EXERCISE GOAL: Every line below is to be copied exactly, with the pictures left out.

---------------

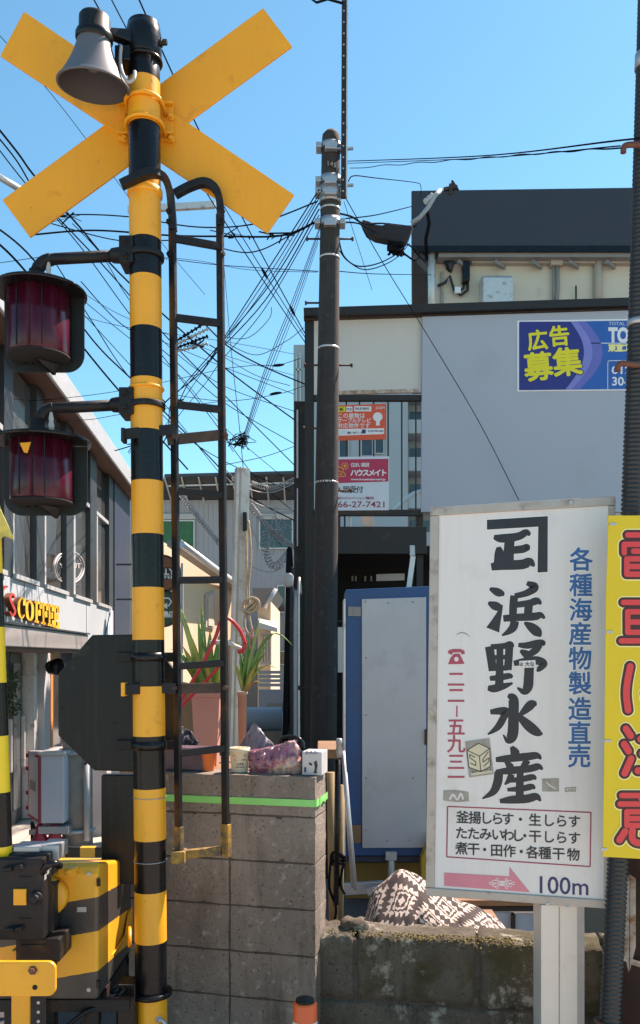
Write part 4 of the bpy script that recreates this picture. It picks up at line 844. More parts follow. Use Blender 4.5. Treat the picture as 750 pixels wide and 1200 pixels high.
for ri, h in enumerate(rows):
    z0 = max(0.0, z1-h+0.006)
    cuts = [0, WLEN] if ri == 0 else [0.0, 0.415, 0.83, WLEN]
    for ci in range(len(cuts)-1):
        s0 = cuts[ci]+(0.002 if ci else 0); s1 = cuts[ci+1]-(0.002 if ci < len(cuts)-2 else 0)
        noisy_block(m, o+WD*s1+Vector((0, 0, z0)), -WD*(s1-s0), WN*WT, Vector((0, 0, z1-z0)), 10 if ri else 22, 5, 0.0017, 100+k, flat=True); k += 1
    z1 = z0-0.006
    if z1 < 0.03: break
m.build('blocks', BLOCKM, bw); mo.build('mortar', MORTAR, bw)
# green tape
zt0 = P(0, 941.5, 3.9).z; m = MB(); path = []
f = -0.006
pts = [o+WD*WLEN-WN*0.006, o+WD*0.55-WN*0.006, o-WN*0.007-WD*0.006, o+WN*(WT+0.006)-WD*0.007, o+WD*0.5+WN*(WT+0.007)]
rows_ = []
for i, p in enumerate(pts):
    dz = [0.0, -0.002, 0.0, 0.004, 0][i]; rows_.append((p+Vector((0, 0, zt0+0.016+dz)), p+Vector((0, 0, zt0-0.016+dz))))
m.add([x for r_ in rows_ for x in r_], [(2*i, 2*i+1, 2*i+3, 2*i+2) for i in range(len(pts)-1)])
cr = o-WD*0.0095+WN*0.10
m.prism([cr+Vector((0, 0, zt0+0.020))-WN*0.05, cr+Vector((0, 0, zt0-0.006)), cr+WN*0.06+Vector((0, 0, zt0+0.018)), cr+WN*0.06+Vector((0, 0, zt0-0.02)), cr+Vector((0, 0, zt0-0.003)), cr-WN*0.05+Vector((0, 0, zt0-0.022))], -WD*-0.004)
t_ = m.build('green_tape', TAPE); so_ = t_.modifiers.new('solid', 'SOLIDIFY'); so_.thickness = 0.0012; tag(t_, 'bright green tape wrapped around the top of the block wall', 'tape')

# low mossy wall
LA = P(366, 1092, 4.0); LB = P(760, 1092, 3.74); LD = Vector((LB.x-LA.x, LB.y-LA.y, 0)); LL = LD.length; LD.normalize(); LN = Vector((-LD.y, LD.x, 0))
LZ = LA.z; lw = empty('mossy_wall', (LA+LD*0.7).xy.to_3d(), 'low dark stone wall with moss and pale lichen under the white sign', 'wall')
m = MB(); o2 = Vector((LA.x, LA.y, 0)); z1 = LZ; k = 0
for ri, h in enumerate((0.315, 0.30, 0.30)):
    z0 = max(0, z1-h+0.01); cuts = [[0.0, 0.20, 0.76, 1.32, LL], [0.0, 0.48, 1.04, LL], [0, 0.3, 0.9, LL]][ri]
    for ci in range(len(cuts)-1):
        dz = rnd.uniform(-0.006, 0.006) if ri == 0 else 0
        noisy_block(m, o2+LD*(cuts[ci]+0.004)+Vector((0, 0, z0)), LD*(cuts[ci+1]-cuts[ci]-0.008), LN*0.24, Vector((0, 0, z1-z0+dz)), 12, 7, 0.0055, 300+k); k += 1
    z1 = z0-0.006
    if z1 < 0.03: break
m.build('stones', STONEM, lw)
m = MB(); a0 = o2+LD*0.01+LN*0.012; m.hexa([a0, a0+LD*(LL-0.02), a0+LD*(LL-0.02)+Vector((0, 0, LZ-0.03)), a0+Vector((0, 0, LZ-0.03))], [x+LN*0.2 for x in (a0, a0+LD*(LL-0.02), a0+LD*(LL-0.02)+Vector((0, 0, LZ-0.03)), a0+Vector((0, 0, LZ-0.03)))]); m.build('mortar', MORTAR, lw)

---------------

TASK SOLUTION:
Write part 4 of the bpy script that recreates this picture. It picks up at line 844. More parts follow. Use Blender 4.5. Treat the picture as 750 pixels wide and 1200 pixels high.
for ri, h in enumerate(rows):
    z0 = max(0.0, z1-h+0.006)
    cuts = [0, WLEN] if ri == 0 else [0.0, 0.415, 0.83, WLEN]
    for ci in range(len(cuts)-1):
        s0 = cuts[ci]+(0.002 if ci else 0); s1 = cuts[ci+1]-(0.002 if ci < len(cuts)-2 else 0)
        noisy_block(m, o+WD*s1+Vector((0, 0, z0)), -WD*(s1-s0), WN*WT, Vector((0, 0, z1-z0)), 10 if ri else 22, 5, 0.0017, 100+k, flat=True); k += 1
    z1 = z0-0.006
    if z1 < 0.03: break
m.build('blocks', BLOCKM, bw); mo.build('mortar', MORTAR, bw)
# green tape
zt0 = P(0, 941.5, 3.9).z; m = MB(); path = []
f = -0.006
pts = [o+WD*WLEN-WN*0.006, o+WD*0.55-WN*0.006, o-WN*0.007-WD*0.006, o+WN*(WT+0.006)-WD*0.007, o+WD*0.5+WN*(WT+0.007)]
rows_ = []
for i, p in enumerate(pts):
    dz = [0.0, -0.002, 0.0, 0.004, 0][i]; rows_.append((p+Vector((0, 0, zt0+0.016+dz)), p+Vector((0, 0, zt0-0.016+dz))))
m.add([x for r_ in rows_ for x in r_], [(2*i, 2*i+1, 2*i+3, 2*i+2) for i in range(len(pts)-1)])
cr = o-WD*0.0095+WN*0.10
m.prism([cr+Vector((0, 0, zt0+0.020))-WN*0.05, cr+Vector((0, 0, zt0-0.006)), cr+WN*0.06+Vector((0, 0, zt0+0.018)), cr+WN*0.06+Vector((0, 0, zt0-0.02)), cr+Vector((0, 0, zt0-0.003)), cr-WN*0.05+Vector((0, 0, zt0-0.022))], -WD*-0.004)
t_ = m.build('green_tape', TAPE); so_ = t_.modifiers.new('solid', 'SOLIDIFY'); so_.thickness = 0.0012; tag(t_, 'bright green tape wrapped around the top of the block wall', 'tape')

# low mossy wall
LA = P(366, 1092, 4.0); LB = P(760, 1092, 3.74); LD = Vector((LB.x-LA.x, LB.y-LA.y, 0)); LL = LD.length; LD.normalize(); LN = Vector((-LD.y, LD.x, 0))
LZ = LA.z; lw = empty('mossy_wall', (LA+LD*0.7).xy.to_3d(), 'low dark stone wall with moss and pale lichen under the white sign', 'wall')
m = MB(); o2 = Vector((LA.x, LA.y, 0)); z1 = LZ; k = 0
for ri, h in enumerate((0.315, 0.30, 0.30)):
    z0 = max(0, z1-h+0.01); cuts = [[0.0, 0.20, 0.76, 1.32, LL], [0.0, 0.48, 1.04, LL], [0, 0.3, 0.9, LL]][ri]
    for ci in range(len(cuts)-1):
        dz = rnd.uniform(-0.006, 0.006) if ri == 0 else 0
        noisy_block(m, o2+LD*(cuts[ci]+0.004)+Vector((0, 0, z0)), LD*(cuts[ci+1]-cuts[ci]-0.008), LN*0.24, Vector((0, 0, z1-z0+dz)), 12, 7, 0.0055, 300+k); k += 1
    z1 = z0-0.006
    if z1 < 0.03: break
m.build('stones', STONEM, lw)
m = MB(); a0 = o2+LD*0.01+LN*0.012; m.hexa([a0, a0+LD*(LL-0.02), a0+LD*(LL-0.02)+Vector((0, 0, LZ-0.03)), a0+Vector((0, 0, LZ-0.03))], [x+LN*0.2 for x in (a0, a0+LD*(LL-0.02), a0+LD*(LL-0.02)+Vector((0, 0, LZ-0.03)), a0+Vector((0, 0, LZ-0.03)))]); m.build('mortar', MORTAR, lw)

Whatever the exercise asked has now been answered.